8. (2A) Notwithstanding anything contained in Sub-section (1) or Sub-section (2), if under the sales tax law of the appropriate State, the sale or purchase, as the case may be, of any goods by a dealer is exempt from tax generally or is subject to tax generally at a rate which is lower than two per cent, whether called a tax or fee or by any other name, the tax payable under this Act on his turnover in so far as the turnover or any part thereof relates to the sale of such goods shall be nil or, as the case may be, shall be calculated at the lower rate.

Explanation-For the purposes of this sub-section a sale or purchase of goods shall not be deemed to be exempt from tax generally under the sales tax law of the appropriate State if under that law it is exempt only in specified circumstances or under specified conditions or in relation to which the tax is levied at specified stages or otherwise than with reference to the turnover of the goods.

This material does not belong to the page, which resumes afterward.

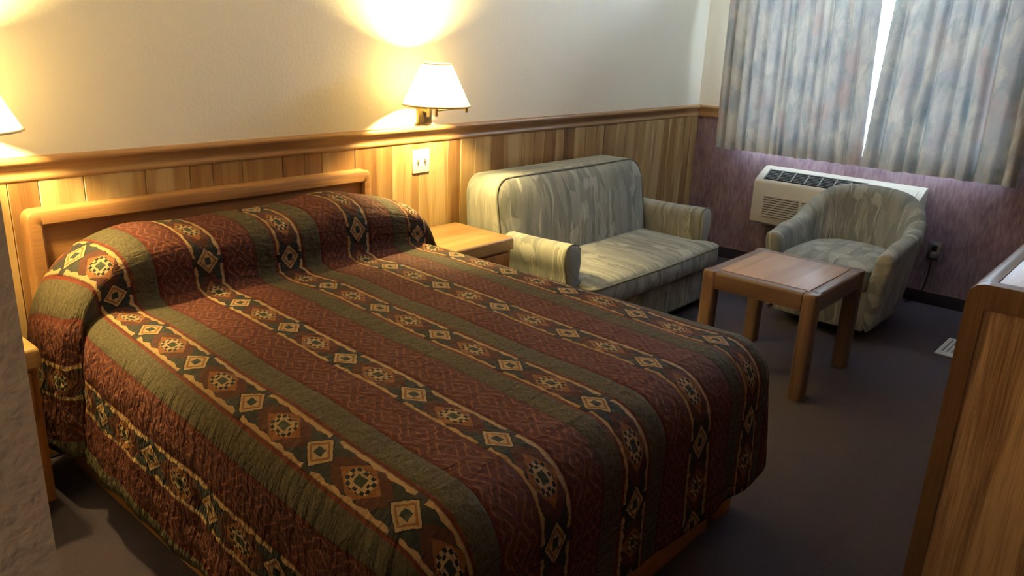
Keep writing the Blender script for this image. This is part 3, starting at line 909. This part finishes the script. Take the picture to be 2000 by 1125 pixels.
# sloped discharge grille
import mathutils
p0, p1 = Vector((XW - .188, 0, .6685)), Vector((XW - .068, 0, .7335))
dv = (p1 - p0).normalized(); nv = Vector((-dv.z, 0, dv.x))
def slope_box(bm, s0, s1, ya, yb, h0, h1):
    vs = []
    for s in (s0, s1):
        for y in (ya, yb):
            for h in (h0, h1):
                vs.append(bm.verts.new(p0 + dv * s + nv * h + Vector((0, y, 0))))
    for f in ((0, 1, 3, 2), (4, 6, 7, 5), (0, 4, 5, 1), (2, 3, 7, 6), (0, 2, 6, 4), (1, 5, 7, 3)): bm.faces.new([vs[i] for i in f])
SL = (p1 - p0).length
bm = bmesh.new(); slope_box(bm, .008, SL - .012, -.665, -1.330, -.004, .0012); fix(bm); gv = obj('grille', bm, dark_pl, ac, smooth=False)
bm = bmesh.new()
ncell = 7; yw = (1.330 - .665) / ncell
for i in range(ncell + 1): y = -.665 - yw * i; slope_box(bm, .008, SL - .012, y - .004, y + .004, 0, .0045)
for k in range(7): s = .016 + (SL - .036) * k / 6; slope_box(bm, s - .0016, s + .0016, -.665, -1.330, 0, .0035)
fix(bm); obj('louvre', bm, mat_plain('grey_louvre', sr(120, 118, 114), .6), gv, smooth=False)
bm = bmesh.new(); slope_box(bm, .014, SL - .016, -1.375, -1.645, -.002, .003); fix(bm); obj('control_door', bm, beige_pl, ac, smooth=False)
# two louvred intake panels on the front
bm = bmesh.new(); br = bmesh.new(); xf = XW - .2045
for ya, yb in ((-.695, -.945), (-.965, -1.215), (-1.235, -1.485)):
    box(bm, xf - .001, xf + .004, yb, ya, .415, .555)
    for k in range(9): z = .418 + .0168 * k; box(br, xf - .006, xf + .002, yb, ya, z, z + .0118, bev=.001, seg=1)
obj('intake', bm, dark_pl, ac, smooth=False); obj('intake_slat', br, beige_pl, ac)

# wall outlet with a plugged-in cord
ol = thing('outlet', 'steel outlet plate with a plug on the mauve wall right of the tub chair', 'outlet', (XW, -1.785, .35))
obj('plate', Box(XW - .012, XW, -1.825, -1.748, .290, .408, bev=.003), steel, ol)
obj('socket', Box(XW - .016, XW - .010, -1.803, -1.770, .355, .392, bev=.004), black_pl, ol)
bm = bmesh.new(); box(bm, XW - .045, XW - .011, -1.808, -1.774, .312, .345, bev=.007, seg=3)
pgo = obj('plug', bm, mat_plain('grey_plug', sr(120, 108, 102), .5), ol)
bm = bmesh.new(); tube(bm, [(XW - .040, -1.79, .318), (XW - .044, -1.79, .27), (XW - .03, -1.785, .20), (XW - .022, -1.77, .10), (XW - .03, -1.74, .02), (XW - .10, -1.70, .008)], .004, 8); fix(bm)
obj('cord', bm, black_pl, pgo)

# floor register beside the dresser
fr_ = thing('floor_register', 'pale grey flat register on the carpet behind the dresser edge', 'vent', (3.76, -2.17, 0))
obj('flange', Box(3.60, 3.92, -2.25, -2.09, 0, .008, bev=.003), grey_metal, fr_)
bm = bmesh.new()
for k in range(6): box(bm, 3.66, 3.89, -2.235 + k * .023, -2.228 + k * .023, .006, .0085)
obj('slot', bm, lever_pl, fr_, smooth=False)

# ------------------------------------------------------------------ curtains
rod = thing('curtain_rod', 'white curtain track fixed across the window', 'curtain rod', (XW, -1.2, 2.1))
obj('track', Box(XW - .13, XW - .10, -2.22, -.16, 2.105, 2.125, bev=.004), white_pl, rod)
for y in (-.20, -1.2, -2.14): obj('bracket', Box(XW - .12, XW, y - .012, y + .012, 2.124, 2.136, bev=.002), white_pl, rod)
def curtain(yt0, yt1, yb0, yb1, zt, zb, period, amp, seed, label, deep=None):
    rnd = random.Random(seed)
    # pleat phases: irregular widths
    ph = [0]
    n = int(abs(yb1 - yb0) / period)
    ws = [rnd.uniform(.6, 1.5) for _ in range(n)]; tot = sum(ws); am = [rnd.uniform(.55, 1.25) for _ in range(n)]
    if deep:
        for i_, a_ in deep.items(): am[i_] = a_
    cum = [0]
    for w in ws: cum.append(cum[-1] + w / tot)
    NU, NZ = n * 18, 40
    bm = bmesh.new(); G = []; ul = bm.loops.layers.uv.new('UVMap'); uvm = {}
    k = 0
    prof = []
    for i in range(NU + 1):
        s = i / NU
        while k < n - 1 and s > cum[k + 1]: k += 1
        f = (s - cum[k]) / (cum[k + 1] - cum[k])
        dv_ = min(f, 1 - f); w = .45 * math.sin(PI * f) ** .8 - 1.7 * math.exp(-(dv_ / .13) ** 2)
        prof.append((s, w * am[k], am[k]))
    for j in range(NZ + 1):
        tz = j / NZ; row = []
        sm = .55 + .45 * smoothstep(0, .8, tz); L = 0
        for i, (s, w, a) in enumerate(prof):
            y = (yt0 + (yt1 - yt0) * s) * (1 - tz) + (yb0 + (yb1 - yb0) * s) * tz
            drift = mnoise.noise(Vector((s * 6 + seed, tz * 1.1, 0))) * .022 + mnoise.noise(Vector((s * 22 + seed, tz * 2.5, 5))) * .007
            y += mnoise.noise(Vector((s * 9 + seed, tz * 1.4, 9))) * .016 * math.sin(PI * s)
            x = XW - .115 - (amp * w * sm) + drift
            x = min(x, XW - .05)
            z = zt + (zb - zt) * tz + (.010 * mnoise.noise(Vector((s * 14 + seed, 0, 3))) + .006 * w) * smoothstep(.8, 1, tz)
            v = bm.verts.new((x, y, z)); row.append(v)
            uvm[v] = (s * abs(yb1 - yb0) * 1.9 + seed, z)
        G.append(row)
    for a, b in zip(G, G[1:]):
        for i in range(NU): bm.faces.new((a[i], a[i + 1], b[i + 1], b[i]))
    for f in bm.faces:
        for l in f.loops: l[ul].uv = uvm[l.vert]
    o = obj('curtain', bm, curt, angle=180, origin=(XW - .115, (yb0 + yb1) / 2, zb))
    return tag(o, label, 'curtain', 'window curtains')
curtain(-.200, -1.225, -.225, -1.268, 2.10, .835, .080, .024, 3, 'left pleated grey floral curtain beside the room corner')
curtain(-1.305, -2.15, -1.262, -2.165, 2.10, .835, .108, .050, 8, 'right pleated grey floral curtain with deep dark folds', {6: 1.6, 7: 1.5})

# ------------------------------------------------------------------ light
el = thing('entry_fill_light', 'unseen warm fill light added in the entry passage, shaped as a round ceiling light', 'lamp', (-1.9, -2.65, ZC))  # unseen lamp, added to warm the rough wall corner and dresser end
bm = bmesh.new(); lathe(bm, [(.15, ZC), (.15, ZC - .02), (.14, ZC - .025)], -1.9, -2.65, 40); fix(bm); obj('base', bm, brass, el, angle=50)
bm = bmesh.new(); lathe(bm, [(.135, ZC - .024), (.128, ZC - .05), (.10, ZC - .078), (.055, ZC - .094), (.012, ZC - .10)], -1.9, -2.65, 40); fix(bm)
obj('fill_dome', bm, mat_glow('fill_light_glow', (1.0, .78, .38), ENTRY_FILL), el, angle=80)
w = bpy.data.worlds.new('World'); bpy.context.scene.world = w; w.use_nodes = True
bg = w.node_tree.nodes['Background']; bg.inputs[0].default_value = (.62, .81, 1.0, 1); bg.inputs[1].default_value = SKY
pl = bpy.data.lights.new('window_portal', 'AREA'); pl.shape = 'RECTANGLE'; pl.size = WY0 - WY1; pl.size_y = WZ1 - WZ0
pl.cycles.is_portal = True
po = bpy.data.objects.new('window_portal', pl); C.objects.link(po)
po.location = (XW + .16, (WY0 + WY1) / 2, (WZ0 + WZ1) / 2); po.rotation_euler = (0, PI / 2, 0)
po.rotation_euler = Vector((-1, 0, 0)).to_track_quat('-Z', 'Y').to_euler()

# ------------------------------------------------------------------ camera
F, YAW, PITCH, ROLL = 1552.11, .8613, -.3128, .0438
CP = Vector((-.9915, -2.9731, 1.5824))
f = Vector((math.sin(YAW) * math.cos(PITCH), math.cos(YAW) * math.cos(PITCH), math.sin(PITCH)))
rt = Vector((math.cos(YAW), -math.sin(YAW), 0)); up = rt.cross(f)
c_, s_ = math.cos(ROLL), math.sin(ROLL)
r2 = c_ * rt + s_ * up; u2 = -s_ * rt + c_ * up
cam = bpy.data.cameras.new('camera'); co = bpy.data.objects.new('camera', cam); C.objects.link(co)
mw = Matrix((r2, u2, -f)).transposed().to_4x4(); mw.translation = CP; co.matrix_world = mw
cam.sensor_width = 36; cam.lens = F / 2000 * 36; cam.clip_start = .02
sc = bpy.context.scene; sc.camera = co
sc.view_settings.view_transform = 'Standard'; sc.view_settings.look = 'None'; sc.view_settings.gamma = 1
sc.view_settings.exposure = 0.65
sc.cycles.use_denoising = True
sc.cycles.max_bounces = 8; sc.cycles.diffuse_bounces = 5
sc.cycles.sample_clamp_indirect = 6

8. In terms of the Explanation to Sub-section (2 A) of Section 8 the learded Advocate contends that the watery coconuts are not exempt under the notification imposing a levy at the first sale point. This cannot be disputed. But when this effect is sought to be applied to advance the further argument that under the Central Sales Tax Act the assessee cannot claim exemption at any point the controversy arises. Sri Suryanarayana Murthy contends that Section 8 has nothing to do with the levy and collection of tax but only the rate at which tax is to be collected if a transaction attracts the levy, but where the transaction itself does not attract the levy there is no question of it being taxed at any particular rate. We are inclined to accept this contention because what Sub-section (2A) categorically states is that the tax payable under the Act is either nil or, as the case may be, calculated at a lower rate and it is only for the purpose of determining the rate of tax that the Explanation was inserted to determine what is exempt and what is not. This provision, in our view, has nothing to do with Section 9 read with Section 9(3) on which the decision of the Supreme Court rests. This decision, as we stated earlier, clearly lays down that the levy under the Central Act is referable to the levy under the State Act, so that if under a State Act, the levy has to be made in a particular manner, that will also have to be made in the same manner for the purposes of the Central Sales Tax Act. In this case, it is averred that the petitioner is an exporter, having purchased watery coconuts from registered dealers. If this statement is true and we are not in a position to determine it as there is no material placed before us except a mere averment, then he will not be liable to tax, because he is not the first seller. This is a matter which has got to be decided by the assessing authority.

9. The assessing authority will, therefore, make the final assessment in the light of the above observations.

10. The writ petition is disposed of with the above observations as also a direction that the final assessment will be made within a month from the date of receipt of this order, for which period the taxing authority will refrain from collecting the tax.